— GOAL OF THE EXERCISE —
Without copying any pictures, restate exactly the lines from the start of the records through the line containing "gl['label'] = 'navy".

— DATA ENTRIES —

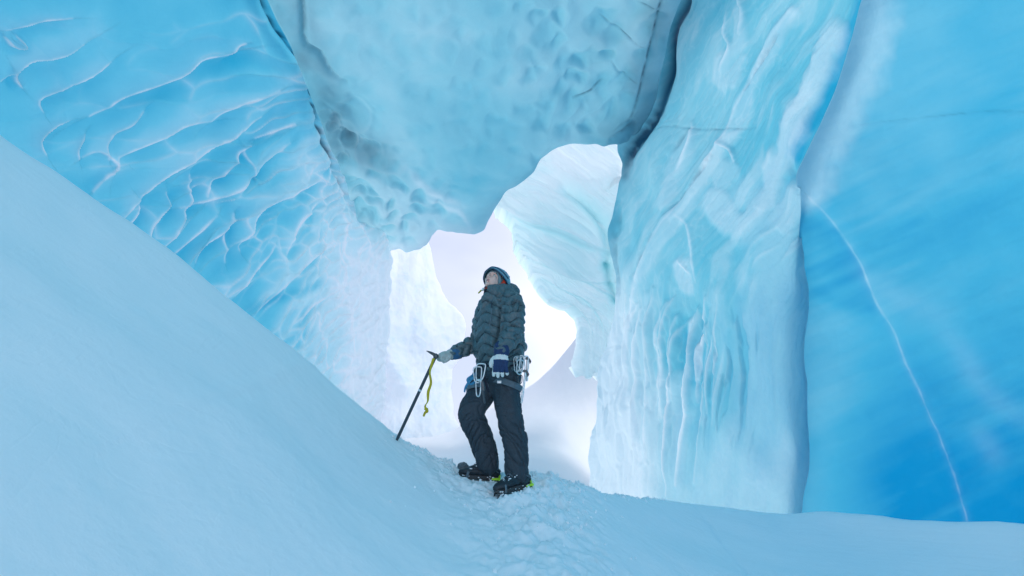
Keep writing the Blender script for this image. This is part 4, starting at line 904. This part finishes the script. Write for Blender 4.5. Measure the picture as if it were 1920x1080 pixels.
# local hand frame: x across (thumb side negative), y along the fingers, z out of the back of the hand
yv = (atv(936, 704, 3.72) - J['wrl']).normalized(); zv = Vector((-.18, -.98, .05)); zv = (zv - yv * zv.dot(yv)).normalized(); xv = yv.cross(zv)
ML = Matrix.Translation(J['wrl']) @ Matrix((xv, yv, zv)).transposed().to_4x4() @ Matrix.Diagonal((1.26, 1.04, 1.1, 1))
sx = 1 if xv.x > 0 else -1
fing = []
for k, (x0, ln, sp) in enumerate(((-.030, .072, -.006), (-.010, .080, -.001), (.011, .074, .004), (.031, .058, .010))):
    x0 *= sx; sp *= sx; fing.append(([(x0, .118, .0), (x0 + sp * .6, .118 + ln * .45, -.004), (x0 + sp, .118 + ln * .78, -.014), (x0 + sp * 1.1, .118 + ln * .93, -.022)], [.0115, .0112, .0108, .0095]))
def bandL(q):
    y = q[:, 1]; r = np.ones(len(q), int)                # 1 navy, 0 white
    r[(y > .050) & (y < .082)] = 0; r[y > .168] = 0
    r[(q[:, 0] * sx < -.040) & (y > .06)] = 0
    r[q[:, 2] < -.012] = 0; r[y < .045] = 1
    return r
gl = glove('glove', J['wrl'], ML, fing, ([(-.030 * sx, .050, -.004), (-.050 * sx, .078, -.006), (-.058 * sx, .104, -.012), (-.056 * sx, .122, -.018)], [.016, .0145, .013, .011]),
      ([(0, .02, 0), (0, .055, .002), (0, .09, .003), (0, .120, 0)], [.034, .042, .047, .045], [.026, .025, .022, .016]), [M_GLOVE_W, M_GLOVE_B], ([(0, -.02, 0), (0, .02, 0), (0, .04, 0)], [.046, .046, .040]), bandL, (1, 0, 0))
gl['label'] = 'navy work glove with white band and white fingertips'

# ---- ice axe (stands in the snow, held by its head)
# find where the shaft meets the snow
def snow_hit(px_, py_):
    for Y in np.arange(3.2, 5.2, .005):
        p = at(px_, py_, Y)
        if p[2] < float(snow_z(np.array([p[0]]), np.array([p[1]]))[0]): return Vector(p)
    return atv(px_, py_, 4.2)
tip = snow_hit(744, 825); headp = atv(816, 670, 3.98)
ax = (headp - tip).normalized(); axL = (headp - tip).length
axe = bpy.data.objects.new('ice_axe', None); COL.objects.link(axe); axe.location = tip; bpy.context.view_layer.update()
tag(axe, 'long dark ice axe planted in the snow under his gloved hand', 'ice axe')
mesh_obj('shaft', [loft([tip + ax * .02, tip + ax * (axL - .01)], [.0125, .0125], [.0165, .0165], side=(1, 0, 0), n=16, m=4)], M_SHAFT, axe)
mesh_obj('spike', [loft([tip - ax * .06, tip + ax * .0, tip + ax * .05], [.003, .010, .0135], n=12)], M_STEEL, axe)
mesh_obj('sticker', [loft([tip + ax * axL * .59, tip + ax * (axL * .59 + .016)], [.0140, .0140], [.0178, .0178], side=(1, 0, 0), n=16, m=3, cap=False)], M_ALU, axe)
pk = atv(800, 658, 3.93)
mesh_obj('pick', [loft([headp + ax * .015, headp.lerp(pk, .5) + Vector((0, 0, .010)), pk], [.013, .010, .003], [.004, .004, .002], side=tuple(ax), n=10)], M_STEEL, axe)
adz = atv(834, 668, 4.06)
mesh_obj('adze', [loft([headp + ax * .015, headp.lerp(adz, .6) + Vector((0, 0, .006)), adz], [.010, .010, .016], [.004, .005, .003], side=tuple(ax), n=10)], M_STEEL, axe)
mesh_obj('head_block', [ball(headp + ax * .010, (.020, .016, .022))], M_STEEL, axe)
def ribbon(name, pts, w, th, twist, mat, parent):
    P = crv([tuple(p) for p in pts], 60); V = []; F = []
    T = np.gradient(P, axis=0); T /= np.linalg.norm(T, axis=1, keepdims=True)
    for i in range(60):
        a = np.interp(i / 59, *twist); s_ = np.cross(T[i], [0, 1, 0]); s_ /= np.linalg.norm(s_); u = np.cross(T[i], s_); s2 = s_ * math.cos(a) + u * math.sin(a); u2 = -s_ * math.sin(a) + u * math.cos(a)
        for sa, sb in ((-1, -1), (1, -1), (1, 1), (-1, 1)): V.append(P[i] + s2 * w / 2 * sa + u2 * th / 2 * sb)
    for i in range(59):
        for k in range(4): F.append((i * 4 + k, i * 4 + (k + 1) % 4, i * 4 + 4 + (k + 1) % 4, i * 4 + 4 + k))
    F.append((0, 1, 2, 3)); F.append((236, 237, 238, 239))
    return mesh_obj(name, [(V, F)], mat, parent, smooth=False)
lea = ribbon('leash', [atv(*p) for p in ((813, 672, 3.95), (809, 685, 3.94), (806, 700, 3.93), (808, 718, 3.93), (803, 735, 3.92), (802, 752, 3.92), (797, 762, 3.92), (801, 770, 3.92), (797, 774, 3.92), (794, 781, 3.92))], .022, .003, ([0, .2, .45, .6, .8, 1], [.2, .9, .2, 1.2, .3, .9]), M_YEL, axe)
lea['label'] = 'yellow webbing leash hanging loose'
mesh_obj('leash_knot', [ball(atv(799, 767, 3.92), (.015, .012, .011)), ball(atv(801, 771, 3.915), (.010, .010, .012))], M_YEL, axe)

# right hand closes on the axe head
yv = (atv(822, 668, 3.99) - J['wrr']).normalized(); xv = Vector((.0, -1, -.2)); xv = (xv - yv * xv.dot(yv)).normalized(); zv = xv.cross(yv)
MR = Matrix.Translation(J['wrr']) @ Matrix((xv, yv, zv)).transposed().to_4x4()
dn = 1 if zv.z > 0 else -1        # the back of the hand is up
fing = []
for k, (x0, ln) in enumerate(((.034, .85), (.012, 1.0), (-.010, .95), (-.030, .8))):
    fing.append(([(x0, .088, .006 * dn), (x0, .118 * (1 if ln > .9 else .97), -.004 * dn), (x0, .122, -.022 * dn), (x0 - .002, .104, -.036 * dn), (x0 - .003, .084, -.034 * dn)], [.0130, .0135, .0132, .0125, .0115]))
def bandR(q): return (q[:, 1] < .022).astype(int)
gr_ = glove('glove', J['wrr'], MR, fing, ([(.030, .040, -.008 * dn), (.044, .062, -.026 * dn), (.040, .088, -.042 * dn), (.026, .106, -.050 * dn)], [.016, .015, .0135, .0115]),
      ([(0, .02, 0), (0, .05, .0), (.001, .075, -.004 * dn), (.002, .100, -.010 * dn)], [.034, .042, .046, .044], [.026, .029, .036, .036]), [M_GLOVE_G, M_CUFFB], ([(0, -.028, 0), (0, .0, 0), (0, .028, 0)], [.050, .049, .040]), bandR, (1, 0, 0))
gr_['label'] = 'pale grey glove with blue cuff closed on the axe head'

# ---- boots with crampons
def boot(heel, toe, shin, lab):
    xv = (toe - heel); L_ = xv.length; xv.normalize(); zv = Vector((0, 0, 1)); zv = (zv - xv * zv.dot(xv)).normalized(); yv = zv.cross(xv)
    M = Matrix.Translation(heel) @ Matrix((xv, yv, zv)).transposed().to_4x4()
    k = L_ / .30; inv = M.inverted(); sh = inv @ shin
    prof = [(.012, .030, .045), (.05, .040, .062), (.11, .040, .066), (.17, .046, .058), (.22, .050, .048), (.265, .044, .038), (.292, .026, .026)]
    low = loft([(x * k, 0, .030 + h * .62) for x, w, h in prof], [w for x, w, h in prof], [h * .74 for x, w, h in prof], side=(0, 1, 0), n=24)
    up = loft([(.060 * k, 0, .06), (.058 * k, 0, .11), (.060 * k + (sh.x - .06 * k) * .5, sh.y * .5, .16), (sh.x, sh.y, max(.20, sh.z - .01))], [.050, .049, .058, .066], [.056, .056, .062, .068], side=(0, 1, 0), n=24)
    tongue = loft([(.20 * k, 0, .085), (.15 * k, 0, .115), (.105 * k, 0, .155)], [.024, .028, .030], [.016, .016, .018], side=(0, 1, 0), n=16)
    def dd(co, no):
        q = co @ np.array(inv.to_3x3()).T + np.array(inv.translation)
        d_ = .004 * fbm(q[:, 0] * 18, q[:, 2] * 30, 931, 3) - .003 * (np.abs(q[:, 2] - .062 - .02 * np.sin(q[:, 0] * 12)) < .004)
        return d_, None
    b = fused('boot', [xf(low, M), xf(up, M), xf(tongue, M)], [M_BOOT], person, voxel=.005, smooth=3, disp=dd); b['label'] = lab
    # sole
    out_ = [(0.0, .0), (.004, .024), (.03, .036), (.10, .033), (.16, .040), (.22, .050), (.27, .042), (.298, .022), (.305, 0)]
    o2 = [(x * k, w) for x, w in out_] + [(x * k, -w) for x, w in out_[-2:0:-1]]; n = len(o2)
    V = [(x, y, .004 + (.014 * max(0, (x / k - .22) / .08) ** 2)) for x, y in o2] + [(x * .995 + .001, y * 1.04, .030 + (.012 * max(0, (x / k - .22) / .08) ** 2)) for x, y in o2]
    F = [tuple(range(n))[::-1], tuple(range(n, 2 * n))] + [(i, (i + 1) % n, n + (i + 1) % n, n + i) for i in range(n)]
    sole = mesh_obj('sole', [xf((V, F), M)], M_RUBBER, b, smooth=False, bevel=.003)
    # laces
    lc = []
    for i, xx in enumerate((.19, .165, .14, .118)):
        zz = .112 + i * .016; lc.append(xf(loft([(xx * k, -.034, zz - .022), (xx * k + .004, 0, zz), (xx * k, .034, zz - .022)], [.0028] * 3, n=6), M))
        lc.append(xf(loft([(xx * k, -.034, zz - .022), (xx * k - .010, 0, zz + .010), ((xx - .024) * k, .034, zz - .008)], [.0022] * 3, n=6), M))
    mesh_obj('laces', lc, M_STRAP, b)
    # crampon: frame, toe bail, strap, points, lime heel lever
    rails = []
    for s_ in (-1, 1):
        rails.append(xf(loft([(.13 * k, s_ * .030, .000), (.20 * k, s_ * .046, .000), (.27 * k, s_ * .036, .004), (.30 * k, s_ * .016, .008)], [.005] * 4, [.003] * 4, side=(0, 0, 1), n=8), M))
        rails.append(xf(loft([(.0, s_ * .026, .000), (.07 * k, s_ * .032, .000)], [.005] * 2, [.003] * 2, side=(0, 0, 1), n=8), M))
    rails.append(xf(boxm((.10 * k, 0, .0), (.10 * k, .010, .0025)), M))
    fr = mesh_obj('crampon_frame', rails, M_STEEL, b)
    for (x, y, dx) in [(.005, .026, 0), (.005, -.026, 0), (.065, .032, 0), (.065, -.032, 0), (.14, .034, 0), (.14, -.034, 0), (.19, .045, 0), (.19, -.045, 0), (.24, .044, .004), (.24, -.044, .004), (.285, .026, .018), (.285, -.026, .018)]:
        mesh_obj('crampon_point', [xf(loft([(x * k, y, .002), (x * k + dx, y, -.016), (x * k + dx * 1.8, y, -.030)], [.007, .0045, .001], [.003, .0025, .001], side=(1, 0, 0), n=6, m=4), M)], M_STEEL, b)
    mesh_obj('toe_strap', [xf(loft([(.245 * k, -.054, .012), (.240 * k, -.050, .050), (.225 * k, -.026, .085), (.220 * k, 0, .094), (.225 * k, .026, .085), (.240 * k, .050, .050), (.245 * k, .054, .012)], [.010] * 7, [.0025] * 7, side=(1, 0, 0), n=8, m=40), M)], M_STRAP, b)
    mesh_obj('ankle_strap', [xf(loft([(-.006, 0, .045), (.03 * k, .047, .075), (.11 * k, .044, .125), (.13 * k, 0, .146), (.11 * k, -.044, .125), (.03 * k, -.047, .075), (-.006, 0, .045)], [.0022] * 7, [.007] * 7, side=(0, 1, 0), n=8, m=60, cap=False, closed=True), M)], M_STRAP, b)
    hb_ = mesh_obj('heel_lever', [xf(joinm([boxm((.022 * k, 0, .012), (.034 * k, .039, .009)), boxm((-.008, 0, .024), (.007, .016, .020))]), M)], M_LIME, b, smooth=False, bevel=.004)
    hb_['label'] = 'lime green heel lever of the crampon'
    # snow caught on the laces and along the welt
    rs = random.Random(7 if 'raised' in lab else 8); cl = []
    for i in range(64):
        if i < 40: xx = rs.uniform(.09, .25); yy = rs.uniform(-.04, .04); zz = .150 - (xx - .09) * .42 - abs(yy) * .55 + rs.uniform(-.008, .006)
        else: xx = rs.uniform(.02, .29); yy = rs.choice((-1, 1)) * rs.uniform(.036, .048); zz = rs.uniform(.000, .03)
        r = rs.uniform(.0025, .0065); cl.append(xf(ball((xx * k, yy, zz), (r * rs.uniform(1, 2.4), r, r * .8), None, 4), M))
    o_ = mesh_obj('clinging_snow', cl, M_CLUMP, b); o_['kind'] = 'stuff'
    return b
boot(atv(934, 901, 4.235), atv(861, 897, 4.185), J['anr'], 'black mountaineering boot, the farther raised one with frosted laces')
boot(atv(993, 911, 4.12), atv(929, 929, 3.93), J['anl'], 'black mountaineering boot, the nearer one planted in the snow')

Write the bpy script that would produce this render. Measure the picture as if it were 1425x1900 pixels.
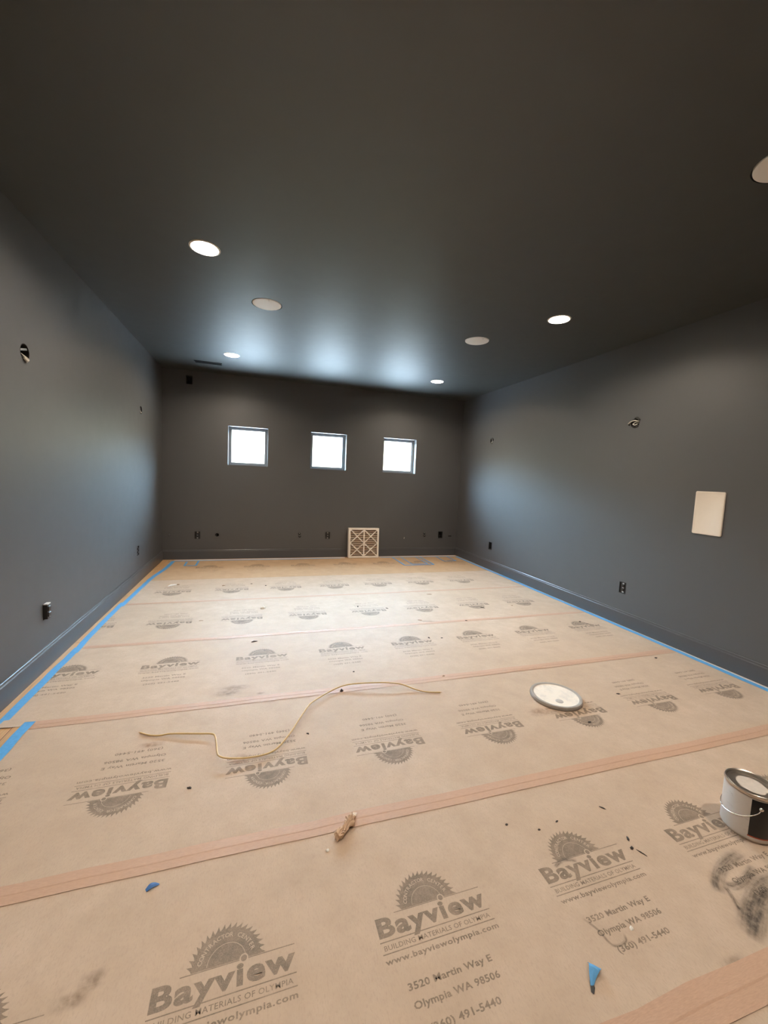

— EXERCISE OUTPUT —
Keep writing the Blender script for this image. This is part 4, starting at line 904. This part finishes the script. Write for Blender 4.5. Measure the picture as if it were 1920x1080 pixels.
# local hand frame: x across (thumb side negative), y along the fingers, z out of the back of the hand
yv = (atv(936, 704, 3.72) - J['wrl']).normalized(); zv = Vector((-.18, -.98, .05)); zv = (zv - yv * zv.dot(yv)).normalized(); xv = yv.cross(zv)
ML = Matrix.Translation(J['wrl']) @ Matrix((xv, yv, zv)).transposed().to_4x4() @ Matrix.Diagonal((1.26, 1.04, 1.1, 1))
sx = 1 if xv.x > 0 else -1
fing = []
for k, (x0, ln, sp) in enumerate(((-.030, .072, -.006), (-.010, .080, -.001), (.011, .074, .004), (.031, .058, .010))):
    x0 *= sx; sp *= sx; fing.append(([(x0, .118, .0), (x0 + sp * .6, .118 + ln * .45, -.004), (x0 + sp, .118 + ln * .78, -.014), (x0 + sp * 1.1, .118 + ln * .93, -.022)], [.0115, .0112, .0108, .0095]))
def bandL(q):
    y = q[:, 1]; r = np.ones(len(q), int)                # 1 navy, 0 white
    r[(y > .050) & (y < .082)] = 0; r[y > .168] = 0
    r[(q[:, 0] * sx < -.040) & (y > .06)] = 0
    r[q[:, 2] < -.012] = 0; r[y < .045] = 1
    return r
gl = glove('glove', J['wrl'], ML, fing, ([(-.030 * sx, .050, -.004), (-.050 * sx, .078, -.006), (-.058 * sx, .104, -.012), (-.056 * sx, .122, -.018)], [.016, .0145, .013, .011]),
      ([(0, .02, 0), (0, .055, .002), (0, .09, .003), (0, .120, 0)], [.034, .042, .047, .045], [.026, .025, .022, .016]), [M_GLOVE_W, M_GLOVE_B], ([(0, -.02, 0), (0, .02, 0), (0, .04, 0)], [.046, .046, .040]), bandL, (1, 0, 0))
gl['label'] = 'navy work glove with white band and white fingertips'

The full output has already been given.